Its purpose was ceremonial, serving as a container for wine. At its base are two strange animals with outstretched tongues, and at each of its corners is a magical beast. The handles are shaped like dragons. Although it hasn't held wine for thousands of years, its very age is intoxicating.
Many bronze vessels of the time were designed to inspire fear and awe.
Ceremonial vessels like this one were symbols of power, both secular and divine. Ferocious animals such as snakes and tigers were given unnatural features, including wings and excessively large eyes. This gave rise to popular motifs such as snake-like dragons, horned beasts, and monsters with wings and horns.

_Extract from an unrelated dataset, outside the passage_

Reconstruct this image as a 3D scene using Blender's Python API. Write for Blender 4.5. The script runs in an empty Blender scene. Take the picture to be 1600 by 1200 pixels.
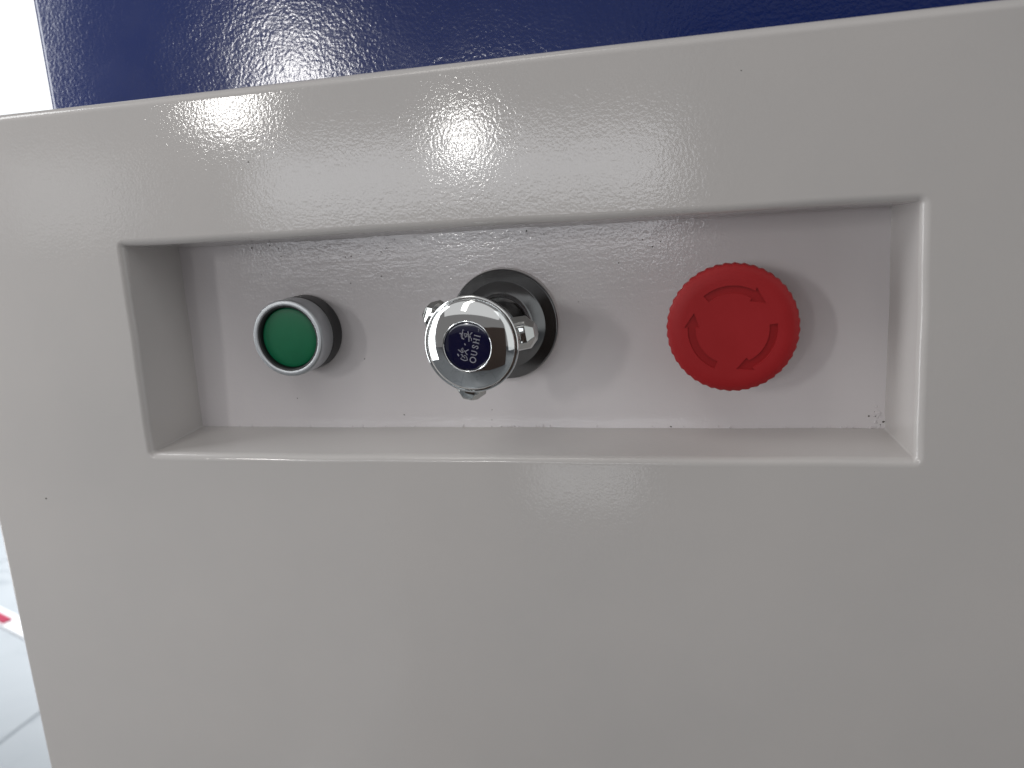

These designs were initially products of a craftsman's imagination. But over time, they were copied onto a wide variety of bronze vessels, intended to reflect their owner's status and position.
This particular vessel, with its many beasts and dragons, reveals a very different world. In the heart of a blooming lotus is a crane, its wings spread.
This pot was discovered in the tomb of a King of Zheng. The Classic of Poetry contains a romantic description of the State of Zheng: "On the mountain is the mulberry tree; In the marshes is the lotus flower." The poem goes on to describe a boy and girl laughing and joking in what seems to have been a carefree place.
Perhaps it was this carefree atmosphere that inspired the craftsman to adorn his masterpiece with a lotus in bloom. The effect is to give the heavy bronze vessel a feeling almost of weightlessness. Later, under the Han Dynasty, bronze would be replaced by iron, lacquer and pottery.
But cranes and lotuses would continue to capture people's imagination. The lotus, because it remained clean though surrounded by mud, would be used in poetry to symbolize a pure character. As for the crane, it appeared in legends as a messenger from heaven.
But during the Spring and Autumn Period, the crane had yet to come to prominence. Here, it's just a small ornament on top of a pot.
Unlike the solemn and heavy bronze vessels of previous eras, this pot reveals a willingness on the part of its maker to introduce new ideas. Born of the well-established styles of the Western Zhou Dynasty and shaped by the upheavals of Eastern Zhou, the mixture of old and new embodied in this pot tells us that a new era is on the verge of blossoming. The crane, with its wings spread, is looking to the sky, towards two thousand more years of change.